Мне была отвратительна столовская еда. Не потому, что невкусная, хотя, скорее всего, она приготовлялась и в самом деле скверно («Сегодня прелестный рыбный суп с вкуснейшими макаронами», — убеждала детей в дверях столовой, пахнущей помоями, медоточивая литфондовская дама), а потому, что я был мучительно домашним ребенком: все иное, чем дома, мне не нравилось. Я мечтал о привычном, даже булочки-слойки за сорок копеек, которые мне часто покупали в Ленинграде, казались теперь домашними.
Грубая реальность, постоянный, уже и бытовой, испуг, желание как-то уйти от жестокой действительности, а скорее всего, и простая страсть стать заметным, поскольку бегал, прыгал и дрался я очень плохо, способствовали развитию у меня совершенно мюнхаузеновских наклонностей. Я начал сочинять о себе немыслимые небылицы. Настолько немыслимые, что в них (от растерянности, наверное) даже верили.

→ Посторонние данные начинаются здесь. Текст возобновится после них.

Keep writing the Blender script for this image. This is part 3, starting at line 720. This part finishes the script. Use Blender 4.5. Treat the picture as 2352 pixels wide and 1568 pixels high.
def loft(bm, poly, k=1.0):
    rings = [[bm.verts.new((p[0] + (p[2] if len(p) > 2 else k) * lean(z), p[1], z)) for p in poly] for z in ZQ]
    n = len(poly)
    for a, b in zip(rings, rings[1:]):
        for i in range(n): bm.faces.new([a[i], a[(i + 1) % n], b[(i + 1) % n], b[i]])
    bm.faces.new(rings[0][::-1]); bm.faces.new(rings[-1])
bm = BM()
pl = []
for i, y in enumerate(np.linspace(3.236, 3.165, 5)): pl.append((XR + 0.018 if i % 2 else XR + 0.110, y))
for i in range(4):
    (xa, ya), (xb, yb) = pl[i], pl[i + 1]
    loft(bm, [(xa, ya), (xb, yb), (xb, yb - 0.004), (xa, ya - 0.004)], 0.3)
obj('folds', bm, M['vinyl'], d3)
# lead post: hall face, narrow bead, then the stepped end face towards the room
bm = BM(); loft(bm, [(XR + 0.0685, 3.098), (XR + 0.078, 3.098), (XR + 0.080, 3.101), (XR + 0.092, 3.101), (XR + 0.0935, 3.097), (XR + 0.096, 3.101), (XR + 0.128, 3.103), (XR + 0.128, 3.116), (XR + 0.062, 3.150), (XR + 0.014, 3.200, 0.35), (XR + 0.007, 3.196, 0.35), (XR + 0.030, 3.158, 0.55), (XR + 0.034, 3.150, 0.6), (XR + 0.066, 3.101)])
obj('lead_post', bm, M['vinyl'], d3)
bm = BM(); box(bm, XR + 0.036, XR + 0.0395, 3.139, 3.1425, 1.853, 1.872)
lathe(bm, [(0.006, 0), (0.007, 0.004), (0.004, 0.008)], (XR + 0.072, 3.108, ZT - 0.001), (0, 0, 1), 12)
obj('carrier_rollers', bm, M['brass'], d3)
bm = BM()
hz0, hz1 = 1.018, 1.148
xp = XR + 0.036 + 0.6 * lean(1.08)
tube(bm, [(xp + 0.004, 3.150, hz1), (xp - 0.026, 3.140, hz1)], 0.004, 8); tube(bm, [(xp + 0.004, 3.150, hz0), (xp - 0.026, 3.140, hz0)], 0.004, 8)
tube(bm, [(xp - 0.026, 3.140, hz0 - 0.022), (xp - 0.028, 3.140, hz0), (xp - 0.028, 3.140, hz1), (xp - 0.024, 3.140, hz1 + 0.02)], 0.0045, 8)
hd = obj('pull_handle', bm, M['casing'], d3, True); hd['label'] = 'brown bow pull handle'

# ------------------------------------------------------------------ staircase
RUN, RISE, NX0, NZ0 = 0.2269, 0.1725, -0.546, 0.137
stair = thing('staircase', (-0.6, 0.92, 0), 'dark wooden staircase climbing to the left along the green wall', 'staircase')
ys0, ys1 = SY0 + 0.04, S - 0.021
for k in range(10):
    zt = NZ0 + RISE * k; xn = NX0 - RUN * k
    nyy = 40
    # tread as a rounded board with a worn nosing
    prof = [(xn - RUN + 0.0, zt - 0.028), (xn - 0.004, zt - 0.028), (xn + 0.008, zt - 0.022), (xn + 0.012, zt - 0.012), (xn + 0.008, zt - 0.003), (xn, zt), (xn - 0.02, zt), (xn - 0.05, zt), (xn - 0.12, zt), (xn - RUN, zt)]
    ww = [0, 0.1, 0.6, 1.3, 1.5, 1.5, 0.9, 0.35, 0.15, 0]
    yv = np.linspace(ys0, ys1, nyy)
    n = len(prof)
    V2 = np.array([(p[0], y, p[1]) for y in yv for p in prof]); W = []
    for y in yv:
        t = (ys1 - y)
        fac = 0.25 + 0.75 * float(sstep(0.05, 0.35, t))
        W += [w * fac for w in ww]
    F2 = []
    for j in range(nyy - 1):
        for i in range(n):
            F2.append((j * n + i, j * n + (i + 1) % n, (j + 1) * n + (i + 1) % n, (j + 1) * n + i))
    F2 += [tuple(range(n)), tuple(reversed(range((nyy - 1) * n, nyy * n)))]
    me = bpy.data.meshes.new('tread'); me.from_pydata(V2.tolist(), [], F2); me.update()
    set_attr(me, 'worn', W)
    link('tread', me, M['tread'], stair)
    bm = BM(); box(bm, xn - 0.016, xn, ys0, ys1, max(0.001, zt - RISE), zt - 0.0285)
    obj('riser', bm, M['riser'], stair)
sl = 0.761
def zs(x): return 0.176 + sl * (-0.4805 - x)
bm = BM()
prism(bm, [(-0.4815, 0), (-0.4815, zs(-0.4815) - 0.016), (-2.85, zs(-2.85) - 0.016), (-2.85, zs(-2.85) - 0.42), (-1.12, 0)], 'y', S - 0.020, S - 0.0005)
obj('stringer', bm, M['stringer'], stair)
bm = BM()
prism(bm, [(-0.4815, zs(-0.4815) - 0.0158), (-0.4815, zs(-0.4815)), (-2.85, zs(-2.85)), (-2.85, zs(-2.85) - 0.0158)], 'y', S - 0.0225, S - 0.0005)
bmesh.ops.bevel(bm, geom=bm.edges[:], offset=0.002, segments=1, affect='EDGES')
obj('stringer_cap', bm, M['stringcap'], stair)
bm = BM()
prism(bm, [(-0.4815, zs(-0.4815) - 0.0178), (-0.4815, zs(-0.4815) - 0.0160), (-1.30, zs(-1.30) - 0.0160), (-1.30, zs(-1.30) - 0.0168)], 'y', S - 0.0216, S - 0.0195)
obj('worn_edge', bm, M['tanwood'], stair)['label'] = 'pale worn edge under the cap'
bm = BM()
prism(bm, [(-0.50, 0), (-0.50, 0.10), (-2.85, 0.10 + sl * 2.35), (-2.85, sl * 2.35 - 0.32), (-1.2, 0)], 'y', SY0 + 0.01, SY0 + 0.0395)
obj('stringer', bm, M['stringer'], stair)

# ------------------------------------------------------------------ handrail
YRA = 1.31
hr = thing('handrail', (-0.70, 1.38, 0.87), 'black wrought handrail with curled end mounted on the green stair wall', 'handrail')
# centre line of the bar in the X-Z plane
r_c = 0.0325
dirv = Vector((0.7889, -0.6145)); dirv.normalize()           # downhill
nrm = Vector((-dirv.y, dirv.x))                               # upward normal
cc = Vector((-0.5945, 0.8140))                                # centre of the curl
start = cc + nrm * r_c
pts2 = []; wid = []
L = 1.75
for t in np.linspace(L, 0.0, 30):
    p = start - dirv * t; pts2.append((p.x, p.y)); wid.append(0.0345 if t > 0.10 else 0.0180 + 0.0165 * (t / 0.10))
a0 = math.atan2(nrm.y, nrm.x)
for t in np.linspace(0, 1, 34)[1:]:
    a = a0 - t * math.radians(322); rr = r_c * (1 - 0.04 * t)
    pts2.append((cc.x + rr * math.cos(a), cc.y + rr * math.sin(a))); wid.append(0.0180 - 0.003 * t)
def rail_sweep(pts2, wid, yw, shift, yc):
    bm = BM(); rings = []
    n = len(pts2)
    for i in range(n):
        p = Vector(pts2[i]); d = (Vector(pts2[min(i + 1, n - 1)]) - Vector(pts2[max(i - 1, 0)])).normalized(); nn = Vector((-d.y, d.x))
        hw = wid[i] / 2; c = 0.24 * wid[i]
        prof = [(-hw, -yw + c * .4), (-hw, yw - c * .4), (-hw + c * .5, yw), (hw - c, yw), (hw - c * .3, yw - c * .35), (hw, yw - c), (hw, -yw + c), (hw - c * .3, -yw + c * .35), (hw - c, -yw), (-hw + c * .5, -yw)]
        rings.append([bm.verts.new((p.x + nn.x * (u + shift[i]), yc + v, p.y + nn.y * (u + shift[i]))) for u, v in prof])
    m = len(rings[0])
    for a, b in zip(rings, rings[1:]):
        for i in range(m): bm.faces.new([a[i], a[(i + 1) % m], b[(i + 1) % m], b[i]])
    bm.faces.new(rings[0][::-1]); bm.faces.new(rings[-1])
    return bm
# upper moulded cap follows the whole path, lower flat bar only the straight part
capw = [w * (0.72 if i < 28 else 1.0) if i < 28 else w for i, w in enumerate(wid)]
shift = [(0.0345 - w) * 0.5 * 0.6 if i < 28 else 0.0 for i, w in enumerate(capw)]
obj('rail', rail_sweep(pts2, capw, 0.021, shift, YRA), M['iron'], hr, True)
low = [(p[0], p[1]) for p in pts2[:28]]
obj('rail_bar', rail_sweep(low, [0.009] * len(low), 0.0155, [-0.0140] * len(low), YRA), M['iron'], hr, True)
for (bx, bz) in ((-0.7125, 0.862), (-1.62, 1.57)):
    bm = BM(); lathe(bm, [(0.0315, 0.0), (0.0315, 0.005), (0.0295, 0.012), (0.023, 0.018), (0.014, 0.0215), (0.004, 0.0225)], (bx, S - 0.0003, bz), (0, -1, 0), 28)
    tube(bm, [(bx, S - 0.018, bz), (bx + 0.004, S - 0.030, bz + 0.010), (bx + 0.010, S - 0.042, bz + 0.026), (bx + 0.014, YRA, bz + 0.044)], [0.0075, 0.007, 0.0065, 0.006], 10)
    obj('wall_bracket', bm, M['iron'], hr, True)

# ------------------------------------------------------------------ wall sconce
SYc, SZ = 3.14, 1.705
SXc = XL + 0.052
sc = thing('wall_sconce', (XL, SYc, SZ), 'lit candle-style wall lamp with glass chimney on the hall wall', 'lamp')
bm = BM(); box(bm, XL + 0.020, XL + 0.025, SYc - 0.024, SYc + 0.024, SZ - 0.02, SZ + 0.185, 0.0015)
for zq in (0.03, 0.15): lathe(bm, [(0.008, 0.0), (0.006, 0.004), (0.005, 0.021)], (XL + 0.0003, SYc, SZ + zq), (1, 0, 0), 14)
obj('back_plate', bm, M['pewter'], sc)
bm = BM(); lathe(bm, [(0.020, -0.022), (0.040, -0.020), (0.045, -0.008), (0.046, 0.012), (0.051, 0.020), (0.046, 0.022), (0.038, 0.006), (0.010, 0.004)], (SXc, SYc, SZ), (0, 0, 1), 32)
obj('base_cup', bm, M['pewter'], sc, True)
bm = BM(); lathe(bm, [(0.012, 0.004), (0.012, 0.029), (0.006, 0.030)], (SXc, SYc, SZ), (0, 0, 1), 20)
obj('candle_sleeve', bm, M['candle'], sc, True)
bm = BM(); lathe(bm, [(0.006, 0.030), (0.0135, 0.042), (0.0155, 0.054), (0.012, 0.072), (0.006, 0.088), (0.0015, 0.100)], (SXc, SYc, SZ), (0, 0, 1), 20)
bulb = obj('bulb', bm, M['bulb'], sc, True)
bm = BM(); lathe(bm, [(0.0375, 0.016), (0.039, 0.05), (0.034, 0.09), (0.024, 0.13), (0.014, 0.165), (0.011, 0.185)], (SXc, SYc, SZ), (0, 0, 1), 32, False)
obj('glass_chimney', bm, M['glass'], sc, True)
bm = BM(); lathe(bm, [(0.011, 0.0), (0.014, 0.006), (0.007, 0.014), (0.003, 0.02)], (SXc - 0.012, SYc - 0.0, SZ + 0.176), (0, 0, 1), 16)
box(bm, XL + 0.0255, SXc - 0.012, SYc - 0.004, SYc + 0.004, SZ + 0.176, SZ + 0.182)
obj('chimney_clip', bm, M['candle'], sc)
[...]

Стояла мучительная жара, все постоянно хотели пить. И я рассказал нескольким ребятам (под большим секретом, разумеется), что у меня есть два пузырька с радикальным средством от жажды: одна капля — и на несколько дней нет необходимости в воде. И один пузырек я будто бы отдал начальнику лагеря, а другой сохранил. Видимо, эти сказки прибавляли мне самоуверенности. Сочинял я много всякого, не менее нелепого и горделивого.